The reason for the official ban on CIA assassinations was self-interest. More astute members of the US establishment recognized that assassination was an act of terrorism that discredited Washington throughout the world. At the same time, they knew that carrying out such actions only legitimized terrorist actions against the US itself.

The Post glosses over such concerns, insisting that the attack on the alleged Al Qaeda members in Yemen is unique. It argues that the presence of the men in Yemen made any attempt to capture them impossible.

Yet this was not the first time that the CIA has used missile-armed drones to deadly effect, and it certainly will not be the last. The new policy of assassination is far more wide-ranging than the Post cares to admit.

In Afghanistan, similar devices were used in unsuccessful assassination attempts against the Taliban leader, Mullah Omar, and Gulbuddin Hekmatyar, a former Afghan prime minister and head of the Islamic fundamentalist Hezb-e-Islami. Neither of the two have been directly implicated in September 11 or any other act of terrorism against the US. In fact, both men had in the past carried out extensive dealings with Washington. In both cases, the only ones killed were innocent bystanders.

In another incident, the US reported that it had tracked down a group of “terrorists” and killed them with a Hellfire missile fired from one of the CIA drones. It later emerged, however, that those who died were impoverished Afghan villagers, killed while trying to eke out a living by collecting scrap metal.

In addition to the CIA, the Pentagon has its own fleet of missile-carrying drones, and Defense Secretary Donald Rumsfeld has made it known that he intends to carry out his own death squad operations.

The chief concern of the Post’s editorialists is that other nations might use the US action to justify their own assassinations: “If the United States can fire a missile at an Al Qaeda leader in Yemen, some ask, shouldn’t Israel aim one at Yasser Arafat in Ramallah, or Russia target exiled Chechen leaders in Turkey and Azerbaijan?” The newspaper gently chides the Bush administration for failing to spell out the “fundamental” differences between when Washington kills and when anyone else does.
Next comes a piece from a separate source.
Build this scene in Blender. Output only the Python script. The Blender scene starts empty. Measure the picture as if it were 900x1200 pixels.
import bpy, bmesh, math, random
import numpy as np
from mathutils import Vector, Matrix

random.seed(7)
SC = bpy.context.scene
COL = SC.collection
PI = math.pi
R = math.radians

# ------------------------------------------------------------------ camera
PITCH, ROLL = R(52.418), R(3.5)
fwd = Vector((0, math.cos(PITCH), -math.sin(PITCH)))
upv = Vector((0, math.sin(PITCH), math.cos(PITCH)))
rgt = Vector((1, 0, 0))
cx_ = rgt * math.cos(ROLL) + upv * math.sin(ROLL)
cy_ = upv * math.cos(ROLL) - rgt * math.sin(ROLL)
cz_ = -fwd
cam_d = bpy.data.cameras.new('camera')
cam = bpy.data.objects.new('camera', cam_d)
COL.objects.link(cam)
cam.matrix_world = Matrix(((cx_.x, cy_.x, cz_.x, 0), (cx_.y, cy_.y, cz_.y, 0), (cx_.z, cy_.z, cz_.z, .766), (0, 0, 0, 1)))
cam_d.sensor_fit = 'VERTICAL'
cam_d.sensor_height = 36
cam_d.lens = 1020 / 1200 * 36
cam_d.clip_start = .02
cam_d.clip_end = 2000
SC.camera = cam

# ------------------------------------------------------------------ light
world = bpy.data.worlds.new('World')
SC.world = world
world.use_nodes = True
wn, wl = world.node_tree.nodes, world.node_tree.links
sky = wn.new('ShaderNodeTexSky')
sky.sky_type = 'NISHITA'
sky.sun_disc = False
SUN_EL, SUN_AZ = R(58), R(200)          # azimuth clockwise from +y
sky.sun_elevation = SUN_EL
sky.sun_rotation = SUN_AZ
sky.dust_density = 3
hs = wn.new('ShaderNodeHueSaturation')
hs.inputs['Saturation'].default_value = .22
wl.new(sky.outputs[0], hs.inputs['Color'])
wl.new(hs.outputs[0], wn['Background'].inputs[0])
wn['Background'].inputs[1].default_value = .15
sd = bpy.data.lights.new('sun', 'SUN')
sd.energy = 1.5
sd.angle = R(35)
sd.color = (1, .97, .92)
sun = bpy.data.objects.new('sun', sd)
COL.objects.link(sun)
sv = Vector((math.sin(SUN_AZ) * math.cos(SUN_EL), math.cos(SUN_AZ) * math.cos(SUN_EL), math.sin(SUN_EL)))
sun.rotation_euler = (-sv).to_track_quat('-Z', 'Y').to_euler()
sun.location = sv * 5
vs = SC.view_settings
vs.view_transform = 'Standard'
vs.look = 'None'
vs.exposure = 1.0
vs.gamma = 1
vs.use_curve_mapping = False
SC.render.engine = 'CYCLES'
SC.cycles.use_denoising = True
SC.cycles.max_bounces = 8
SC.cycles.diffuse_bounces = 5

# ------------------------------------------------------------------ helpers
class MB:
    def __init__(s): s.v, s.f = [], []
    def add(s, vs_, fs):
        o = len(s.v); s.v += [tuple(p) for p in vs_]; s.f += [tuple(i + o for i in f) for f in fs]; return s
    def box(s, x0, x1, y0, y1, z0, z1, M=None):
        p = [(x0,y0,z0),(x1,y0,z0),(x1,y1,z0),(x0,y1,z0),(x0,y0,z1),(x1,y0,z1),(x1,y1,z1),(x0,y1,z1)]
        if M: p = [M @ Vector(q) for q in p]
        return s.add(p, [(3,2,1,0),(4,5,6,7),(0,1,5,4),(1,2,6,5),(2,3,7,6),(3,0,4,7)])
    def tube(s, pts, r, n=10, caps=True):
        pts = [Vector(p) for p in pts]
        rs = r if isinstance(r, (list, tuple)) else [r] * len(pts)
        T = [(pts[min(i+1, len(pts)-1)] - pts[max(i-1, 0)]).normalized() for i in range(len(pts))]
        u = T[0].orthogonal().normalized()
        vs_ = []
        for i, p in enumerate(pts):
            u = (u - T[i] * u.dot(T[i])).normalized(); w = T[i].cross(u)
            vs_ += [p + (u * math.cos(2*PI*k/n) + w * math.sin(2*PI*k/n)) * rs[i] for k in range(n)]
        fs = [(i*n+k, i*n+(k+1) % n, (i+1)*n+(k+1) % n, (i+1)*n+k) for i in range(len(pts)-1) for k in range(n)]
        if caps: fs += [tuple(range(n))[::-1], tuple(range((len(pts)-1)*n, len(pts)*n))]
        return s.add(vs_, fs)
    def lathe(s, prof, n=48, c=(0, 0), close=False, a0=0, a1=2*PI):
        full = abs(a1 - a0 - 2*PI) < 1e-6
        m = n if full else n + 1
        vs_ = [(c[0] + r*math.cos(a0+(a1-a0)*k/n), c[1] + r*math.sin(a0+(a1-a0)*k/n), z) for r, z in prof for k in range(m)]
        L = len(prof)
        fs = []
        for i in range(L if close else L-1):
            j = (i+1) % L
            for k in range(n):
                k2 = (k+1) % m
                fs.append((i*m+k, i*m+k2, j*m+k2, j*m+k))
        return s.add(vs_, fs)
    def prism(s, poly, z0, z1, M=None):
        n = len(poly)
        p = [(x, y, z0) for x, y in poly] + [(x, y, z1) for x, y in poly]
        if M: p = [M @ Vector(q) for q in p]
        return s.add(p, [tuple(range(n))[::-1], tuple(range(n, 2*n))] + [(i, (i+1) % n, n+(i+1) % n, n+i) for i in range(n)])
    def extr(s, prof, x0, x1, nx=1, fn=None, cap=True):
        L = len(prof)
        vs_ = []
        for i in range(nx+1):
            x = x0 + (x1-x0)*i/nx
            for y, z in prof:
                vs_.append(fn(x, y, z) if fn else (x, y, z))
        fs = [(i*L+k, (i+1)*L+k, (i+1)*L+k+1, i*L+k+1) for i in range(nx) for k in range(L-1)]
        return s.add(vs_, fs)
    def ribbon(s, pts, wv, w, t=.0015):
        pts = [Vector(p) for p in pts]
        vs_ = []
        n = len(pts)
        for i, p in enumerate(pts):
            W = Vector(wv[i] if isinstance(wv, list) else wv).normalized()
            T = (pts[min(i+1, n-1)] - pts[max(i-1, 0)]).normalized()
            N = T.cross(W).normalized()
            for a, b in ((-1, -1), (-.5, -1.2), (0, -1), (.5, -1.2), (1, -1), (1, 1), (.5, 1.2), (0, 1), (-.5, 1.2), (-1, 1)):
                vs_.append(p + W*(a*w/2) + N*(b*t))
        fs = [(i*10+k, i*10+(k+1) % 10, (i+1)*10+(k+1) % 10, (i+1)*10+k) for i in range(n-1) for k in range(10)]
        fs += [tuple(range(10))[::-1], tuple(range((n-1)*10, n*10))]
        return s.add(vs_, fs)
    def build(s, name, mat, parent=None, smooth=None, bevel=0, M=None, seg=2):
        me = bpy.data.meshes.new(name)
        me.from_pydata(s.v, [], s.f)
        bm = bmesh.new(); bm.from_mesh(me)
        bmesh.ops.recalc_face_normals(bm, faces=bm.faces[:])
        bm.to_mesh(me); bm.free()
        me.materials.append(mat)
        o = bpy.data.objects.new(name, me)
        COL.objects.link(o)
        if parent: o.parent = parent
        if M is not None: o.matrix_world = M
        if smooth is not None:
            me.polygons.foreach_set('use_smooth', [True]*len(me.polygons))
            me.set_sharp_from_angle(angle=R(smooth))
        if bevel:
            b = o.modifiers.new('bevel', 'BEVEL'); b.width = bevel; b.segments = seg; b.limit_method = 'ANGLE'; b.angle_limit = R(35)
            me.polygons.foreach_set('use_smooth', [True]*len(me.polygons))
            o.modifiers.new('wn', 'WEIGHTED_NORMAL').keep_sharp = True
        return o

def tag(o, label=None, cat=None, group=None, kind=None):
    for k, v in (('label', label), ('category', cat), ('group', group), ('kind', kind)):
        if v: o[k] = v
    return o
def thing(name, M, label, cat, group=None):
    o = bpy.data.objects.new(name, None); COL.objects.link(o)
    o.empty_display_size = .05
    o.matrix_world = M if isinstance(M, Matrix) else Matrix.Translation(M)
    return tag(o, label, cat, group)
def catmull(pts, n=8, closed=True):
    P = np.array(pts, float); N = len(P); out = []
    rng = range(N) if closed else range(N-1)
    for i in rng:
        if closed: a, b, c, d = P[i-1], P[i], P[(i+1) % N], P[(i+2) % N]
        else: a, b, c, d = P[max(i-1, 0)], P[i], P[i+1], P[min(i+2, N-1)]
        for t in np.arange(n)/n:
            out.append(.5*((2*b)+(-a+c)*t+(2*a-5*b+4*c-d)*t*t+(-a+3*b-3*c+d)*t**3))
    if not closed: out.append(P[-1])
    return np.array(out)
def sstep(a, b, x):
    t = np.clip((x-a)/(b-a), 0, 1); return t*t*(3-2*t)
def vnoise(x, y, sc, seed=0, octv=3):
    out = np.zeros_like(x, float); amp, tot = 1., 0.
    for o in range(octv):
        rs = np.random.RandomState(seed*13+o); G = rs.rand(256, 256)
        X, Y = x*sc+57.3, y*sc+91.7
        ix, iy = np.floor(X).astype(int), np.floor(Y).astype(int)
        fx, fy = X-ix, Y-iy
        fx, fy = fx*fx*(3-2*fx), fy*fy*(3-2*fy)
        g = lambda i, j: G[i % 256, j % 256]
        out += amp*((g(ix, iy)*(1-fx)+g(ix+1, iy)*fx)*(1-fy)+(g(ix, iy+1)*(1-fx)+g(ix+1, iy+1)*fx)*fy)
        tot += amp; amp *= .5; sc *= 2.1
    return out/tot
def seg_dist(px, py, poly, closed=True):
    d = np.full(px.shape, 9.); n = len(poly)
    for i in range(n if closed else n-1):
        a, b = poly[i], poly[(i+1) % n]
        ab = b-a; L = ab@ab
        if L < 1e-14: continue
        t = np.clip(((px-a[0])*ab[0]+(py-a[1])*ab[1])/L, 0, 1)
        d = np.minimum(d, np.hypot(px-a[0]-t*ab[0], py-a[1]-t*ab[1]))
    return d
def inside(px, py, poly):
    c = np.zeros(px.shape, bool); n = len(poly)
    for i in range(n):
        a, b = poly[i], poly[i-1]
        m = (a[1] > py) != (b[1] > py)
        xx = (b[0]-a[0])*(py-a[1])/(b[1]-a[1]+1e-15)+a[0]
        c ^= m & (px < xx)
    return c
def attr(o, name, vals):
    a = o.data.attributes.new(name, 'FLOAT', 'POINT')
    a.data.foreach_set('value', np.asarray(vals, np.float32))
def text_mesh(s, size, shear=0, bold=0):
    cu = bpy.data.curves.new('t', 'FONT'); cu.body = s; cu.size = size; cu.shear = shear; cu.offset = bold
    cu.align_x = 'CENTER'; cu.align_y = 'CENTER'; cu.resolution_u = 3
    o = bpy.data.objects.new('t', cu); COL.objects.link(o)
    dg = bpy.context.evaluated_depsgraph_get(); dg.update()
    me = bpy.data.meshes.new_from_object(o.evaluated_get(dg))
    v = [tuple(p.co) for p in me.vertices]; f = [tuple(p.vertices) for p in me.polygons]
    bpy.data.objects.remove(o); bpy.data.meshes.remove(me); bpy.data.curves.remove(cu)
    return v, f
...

It makes no attempt to accomplish this feat on its own.

In point of fact, the attack in Yemen underscores American support for “targeted” assassinations carried out by the Israeli regime, which has murdered scores of Palestinian leaders, together with family members and civilians caught in the missile blasts. As for the Russians, the US gave its tacit support to the recent operation in Moscow in which defenseless and drugged hostage takers were systematically executed by special forces troops.

The Post’s sophistry cannot conceal a basic fact: it agrees that Washington has the right to do whatever it pleases anywhere in the world. International law is something that applies only to lesser countries, not the world’s “sole super power.”

Enthusiastically calling the killings in Yemen a “clean shot,” the Post concludes, “The success of Sunday’s operation, which seems to have eliminated one senior Al Qaeda figure and avoided innocent casualties, is therefore cheering.”

Thus, the editors of one of the most influential newspapers in the country adopt not only the outlook, but also the language of the hit-man. This type of journalistic vomit is the expression of a deluded ruling elite that has embarked on a policy of international criminality—one that holds grave dangers for the people of the US and the entire globe.

The policy of state assassinations carries with it an immense potential for catastrophe. Israeli use of the same methods against Palestinian leaders in the West Bank and Gaza provoked a wave of suicide bombings that have claimed hundreds of lives. Will the result of the US Hellfire attacks be any different?

The CIA’s drones allow the agency’s assassins to kill from hundreds of miles away with the stroke of a computer key and without fear of retribution. Those most likely to pay the price for this reckless and criminal policy, however, will be innocent American civilians. They will be the ones targeted by enraged and misguided people who will be recruited for terrorist attacks, carried out in the name of avenging Washington’s acts of murder.